Now, I doubt Pew spent $1 million in an effort to see how the media would react, but the various links posted on The Economist's blog show how varied the responses were. But like most big outlets, The Washington Post and the Los Angeles Times ran with Pew's lead. Here's the Post's Alan Cooperman:
Unlike Muslim minorities in many European countries, U.S. Muslims are highly assimilated, close to parity with other Americans in income and overwhelmingly opposed to Islamic extremism, according to the first major, nationwide random survey of Muslims.
The survey by the Pew Research Center found that 78 percent of U.S. Muslims said the use of suicide bombings against civilian targets to defend Islam is never justified. But 5 percent said it is justified "rarely," 7 percent said "sometimes," and 1 percent said "often"; the remaining 9 percent said they did not know or declined to answer.
Those survey numbers are great, but the news to me was buried 12 graphs into Cooperman's story and received scant attention:
Still, the poll found "pockets of sympathy for extremism" particularly among African Americans and young Muslims, said Andrew Kohut, head of the Pew Research Center.

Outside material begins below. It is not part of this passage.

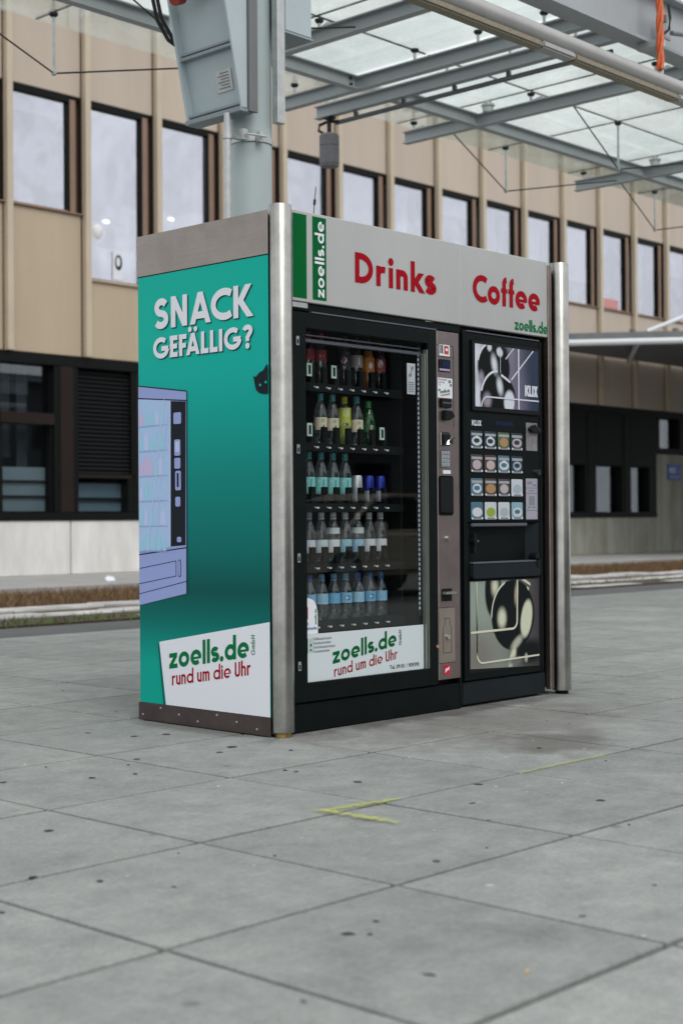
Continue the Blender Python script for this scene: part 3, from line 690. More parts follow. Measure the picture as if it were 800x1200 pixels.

Native-born African American Muslims, who represent about 20 percent of the total Muslim population, are its most disillusioned segment, the report shows. They are more skeptical than foreign-born Muslims of the idea that hard work pays off. About 13 percent are satisfied with the way things are going, compared with 29 percent of other native-born Muslims and 45 percent of Muslim immigrants.
One of the poll's most striking findings, Kohut said, is that African American Muslims are considerably more likely than immigrant Muslims to express support for al-Qaeda.
Nine percent of African American Muslims expressed a favorable attitude toward Osama bin Laden's terrorist organization, while 36 percent held a very unfavorable view. Among foreign-born Muslims, 3 percent had a favorable view of al-Qaeda while 63 percent chose "very unfavorable."
Rebecca Trounson of the Times placed the bad news six graphs into her story:
Nonetheless, he said, the study also found pockets of sympathy and support for extremism among Muslim Americans, especially among the young.
Overall, although 78% of respondents said suicide bombings of civilian targets to defend Islam could not be justified, 13% said they could be, under some circumstances. That view was strongest -- 26% -- among those younger than 30.
I haven't reviewed the original survey data myself, so I'm not one to say definitively what should or should have been mentioned in the lede, but it seems to me that saying American Muslims are generally happy with this country in comparison to European Muslims is old news. Having such precise polling data is awesome and very newsworthy, but the more interesting result, and that could mean it is more newsworthy, is that there are a significant number of American Muslims who are not happy and feel sympathies for extremist Islam.
Now the question is, Why? Are these younger Muslim Americans just rebelling against their elders, or is there a deeper theological reason for this trend?